Xòe dance performed during the ‘Muong Lo Cultural and Tourism Week’ in Nghia Lo Town, Yen Bai Province, 2016
Photo: Vu Dung

Upcoming events in which Thai people perform their xòe dance include the ‘Praying for Rain Festival’ on 11 March, 2017 at Moc Chau Dist, Son La Province, the ‘Mountain Ebony Festival’ from the 11 to 14 of March, 2017 at Dien Bien City, Dien Bien Province, and the ‘Devotion to Muong Festival’ on 2 March, 2017 at Moc Chau Dist, Son La Province.

Today, xòe has developed to include 36 forms to not only serve the Thai community and spiritual activities but also to perform on domestic and foreign stages. Xòe performers usually wear Thai traditional dress, very garish and unmistakable. The audience may include ritual attendees, festival or party goers, and the stage also changes accordingly.
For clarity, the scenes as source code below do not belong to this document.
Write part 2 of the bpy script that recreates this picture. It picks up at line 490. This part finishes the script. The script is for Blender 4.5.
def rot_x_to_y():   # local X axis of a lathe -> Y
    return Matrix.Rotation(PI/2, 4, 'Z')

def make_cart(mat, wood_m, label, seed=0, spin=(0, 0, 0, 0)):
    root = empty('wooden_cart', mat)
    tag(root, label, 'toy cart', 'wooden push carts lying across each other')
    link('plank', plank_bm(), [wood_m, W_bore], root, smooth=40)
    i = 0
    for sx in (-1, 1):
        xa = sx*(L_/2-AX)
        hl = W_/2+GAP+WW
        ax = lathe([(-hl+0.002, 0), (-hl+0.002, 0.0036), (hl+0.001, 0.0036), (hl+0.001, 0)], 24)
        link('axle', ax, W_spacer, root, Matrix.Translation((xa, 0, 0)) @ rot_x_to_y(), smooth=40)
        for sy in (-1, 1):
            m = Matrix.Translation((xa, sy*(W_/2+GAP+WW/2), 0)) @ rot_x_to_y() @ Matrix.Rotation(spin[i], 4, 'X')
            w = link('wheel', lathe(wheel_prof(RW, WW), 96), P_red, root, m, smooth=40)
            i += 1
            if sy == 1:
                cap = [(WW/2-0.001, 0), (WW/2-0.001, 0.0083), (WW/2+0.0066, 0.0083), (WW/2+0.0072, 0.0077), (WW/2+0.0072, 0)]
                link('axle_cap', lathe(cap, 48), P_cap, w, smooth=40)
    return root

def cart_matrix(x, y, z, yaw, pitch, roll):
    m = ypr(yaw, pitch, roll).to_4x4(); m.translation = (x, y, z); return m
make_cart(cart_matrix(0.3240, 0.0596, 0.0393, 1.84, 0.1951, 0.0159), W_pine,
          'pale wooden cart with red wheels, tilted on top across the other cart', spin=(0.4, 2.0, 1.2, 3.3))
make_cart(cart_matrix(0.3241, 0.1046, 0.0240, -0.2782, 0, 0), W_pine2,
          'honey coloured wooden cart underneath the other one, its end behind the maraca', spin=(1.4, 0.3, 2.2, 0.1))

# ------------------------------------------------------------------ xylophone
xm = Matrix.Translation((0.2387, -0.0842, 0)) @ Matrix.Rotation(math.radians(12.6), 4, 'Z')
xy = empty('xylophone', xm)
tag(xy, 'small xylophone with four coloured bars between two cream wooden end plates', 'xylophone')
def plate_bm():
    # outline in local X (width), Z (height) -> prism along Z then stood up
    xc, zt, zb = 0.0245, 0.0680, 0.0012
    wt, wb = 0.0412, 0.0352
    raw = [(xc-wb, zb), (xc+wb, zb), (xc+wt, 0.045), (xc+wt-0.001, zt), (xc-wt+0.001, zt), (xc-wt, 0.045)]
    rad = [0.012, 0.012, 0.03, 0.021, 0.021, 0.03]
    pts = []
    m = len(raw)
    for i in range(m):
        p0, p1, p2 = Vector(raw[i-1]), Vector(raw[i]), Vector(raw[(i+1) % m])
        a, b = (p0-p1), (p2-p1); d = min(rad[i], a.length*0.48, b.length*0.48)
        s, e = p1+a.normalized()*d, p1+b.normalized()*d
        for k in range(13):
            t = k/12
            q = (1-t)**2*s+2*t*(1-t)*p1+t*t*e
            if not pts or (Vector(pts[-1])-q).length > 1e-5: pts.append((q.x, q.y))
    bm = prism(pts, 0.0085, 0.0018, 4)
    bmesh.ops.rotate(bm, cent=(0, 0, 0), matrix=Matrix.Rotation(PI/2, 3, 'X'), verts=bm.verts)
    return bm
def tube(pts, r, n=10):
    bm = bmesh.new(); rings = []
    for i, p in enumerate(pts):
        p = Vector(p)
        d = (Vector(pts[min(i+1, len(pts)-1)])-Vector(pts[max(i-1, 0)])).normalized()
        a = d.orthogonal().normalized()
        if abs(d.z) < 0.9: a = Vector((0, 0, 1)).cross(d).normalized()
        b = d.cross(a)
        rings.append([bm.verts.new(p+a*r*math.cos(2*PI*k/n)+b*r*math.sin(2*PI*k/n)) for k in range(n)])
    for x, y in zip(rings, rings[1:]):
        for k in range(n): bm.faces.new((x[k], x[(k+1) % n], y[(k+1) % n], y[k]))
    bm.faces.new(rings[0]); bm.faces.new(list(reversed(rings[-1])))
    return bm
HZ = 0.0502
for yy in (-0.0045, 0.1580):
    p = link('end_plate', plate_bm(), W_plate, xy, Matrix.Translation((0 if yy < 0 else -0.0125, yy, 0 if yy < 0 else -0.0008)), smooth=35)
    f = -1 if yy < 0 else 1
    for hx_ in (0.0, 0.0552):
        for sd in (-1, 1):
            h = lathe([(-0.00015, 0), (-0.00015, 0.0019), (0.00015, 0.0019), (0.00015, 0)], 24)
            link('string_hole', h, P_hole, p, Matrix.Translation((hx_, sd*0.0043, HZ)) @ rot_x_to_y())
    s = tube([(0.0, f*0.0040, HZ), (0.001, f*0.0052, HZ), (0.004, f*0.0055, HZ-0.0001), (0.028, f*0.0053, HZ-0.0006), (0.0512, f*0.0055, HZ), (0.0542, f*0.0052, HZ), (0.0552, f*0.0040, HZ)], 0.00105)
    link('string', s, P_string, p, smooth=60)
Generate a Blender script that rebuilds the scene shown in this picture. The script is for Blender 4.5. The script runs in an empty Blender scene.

Thai people believe that xòe should bring a happy mood, and the more people that take part in a dance, the happier it becomes, the more the plants blossom, and the better the crop. So they often invite and draw tourists and party goers to dance together with them wherever they perform.
Thai xòe dance is said to be the thread of love that ties the northwestern highland minorities together.
If a ceremony takes place in an evening, xòe dances can continue until very late. The deeper the night, the livelier and the more vibrant xòe dances get. Sometimes boys and girls, hand in hand, smiles on their lips, eyes sinking into each other’s eyes, shake in the dance until the next morning.